Belarus authorities say they have images of two male suspects in what experts call a sophisticated terror attack. They have tightened security around Minsk metro stations.
Interior ministry officers check passengers at the entrance to the Kamennaya Gorka metro station in Minsk, Belarus, on April 12. Police in Belarus carried out spot checks on roads and at stations and airports on Tuesday after a bomb blast tore through a crowded metro station in the capital Minsk on Monday evening, that killed 12 people and wounded more than 150.
Vladimir Nikolsky/Reuters
Moscow
Belarussian authorities said Tuesday that they were hunting two suspects in yesterday's subway bombing that killed 12 people and wounded more than 150.

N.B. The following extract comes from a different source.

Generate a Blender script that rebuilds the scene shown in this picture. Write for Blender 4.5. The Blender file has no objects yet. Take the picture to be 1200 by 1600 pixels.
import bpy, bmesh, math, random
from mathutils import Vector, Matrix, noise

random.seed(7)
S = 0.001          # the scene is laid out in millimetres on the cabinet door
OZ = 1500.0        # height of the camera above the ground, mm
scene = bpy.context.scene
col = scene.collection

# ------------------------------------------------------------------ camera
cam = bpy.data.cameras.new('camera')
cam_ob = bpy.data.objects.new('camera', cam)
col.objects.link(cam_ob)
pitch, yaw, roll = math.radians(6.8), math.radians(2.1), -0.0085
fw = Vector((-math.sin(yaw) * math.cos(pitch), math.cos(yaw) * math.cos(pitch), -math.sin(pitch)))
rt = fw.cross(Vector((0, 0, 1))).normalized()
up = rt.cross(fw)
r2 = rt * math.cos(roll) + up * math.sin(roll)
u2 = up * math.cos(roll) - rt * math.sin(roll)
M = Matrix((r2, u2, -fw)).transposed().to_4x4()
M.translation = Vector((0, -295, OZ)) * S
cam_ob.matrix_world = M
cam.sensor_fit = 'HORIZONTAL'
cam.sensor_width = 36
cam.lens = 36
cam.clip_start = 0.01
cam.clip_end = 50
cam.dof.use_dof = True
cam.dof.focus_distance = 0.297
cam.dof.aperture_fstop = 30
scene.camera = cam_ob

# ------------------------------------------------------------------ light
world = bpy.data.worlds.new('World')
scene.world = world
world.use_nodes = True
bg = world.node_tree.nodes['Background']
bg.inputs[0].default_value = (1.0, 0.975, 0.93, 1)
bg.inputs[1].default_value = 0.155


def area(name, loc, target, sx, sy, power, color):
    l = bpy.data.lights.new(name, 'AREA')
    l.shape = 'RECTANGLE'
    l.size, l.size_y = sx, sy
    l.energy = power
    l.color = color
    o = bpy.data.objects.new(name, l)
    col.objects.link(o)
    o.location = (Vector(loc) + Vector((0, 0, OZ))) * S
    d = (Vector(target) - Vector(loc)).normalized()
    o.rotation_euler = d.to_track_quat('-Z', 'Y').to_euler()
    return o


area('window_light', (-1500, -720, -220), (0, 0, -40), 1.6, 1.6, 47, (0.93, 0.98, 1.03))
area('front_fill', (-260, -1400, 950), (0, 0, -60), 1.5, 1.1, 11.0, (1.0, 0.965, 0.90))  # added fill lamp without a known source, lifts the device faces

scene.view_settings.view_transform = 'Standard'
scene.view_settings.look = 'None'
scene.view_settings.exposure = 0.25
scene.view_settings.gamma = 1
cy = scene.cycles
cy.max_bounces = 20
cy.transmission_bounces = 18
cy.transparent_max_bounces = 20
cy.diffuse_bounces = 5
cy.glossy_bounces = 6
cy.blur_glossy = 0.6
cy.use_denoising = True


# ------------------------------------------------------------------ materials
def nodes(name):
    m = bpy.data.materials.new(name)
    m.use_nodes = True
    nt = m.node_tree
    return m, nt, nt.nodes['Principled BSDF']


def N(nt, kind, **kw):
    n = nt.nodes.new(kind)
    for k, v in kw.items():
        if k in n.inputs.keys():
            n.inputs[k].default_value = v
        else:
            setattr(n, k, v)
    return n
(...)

No one has claimed responsibility for Belarus's first major post-Soviet terrorist attack, and security experts say they are frankly baffled by it. Belarus, an industrial nation of 10 million wedged between Russia and Poland, has no significant ethnic or religious divides, nor any history of violent political opposition to the 17-year-old regime of President Alexander Lukashenko.
Analysts pointed out Tuesday that, in any case, virtually all of Mr. Lukashenko's known opponents have been either in prison or under round-the-clock surveillance by the KGB security service since a major crackdown began in December against protesters alleging that Lukashenko's huge reelection victory was rigged.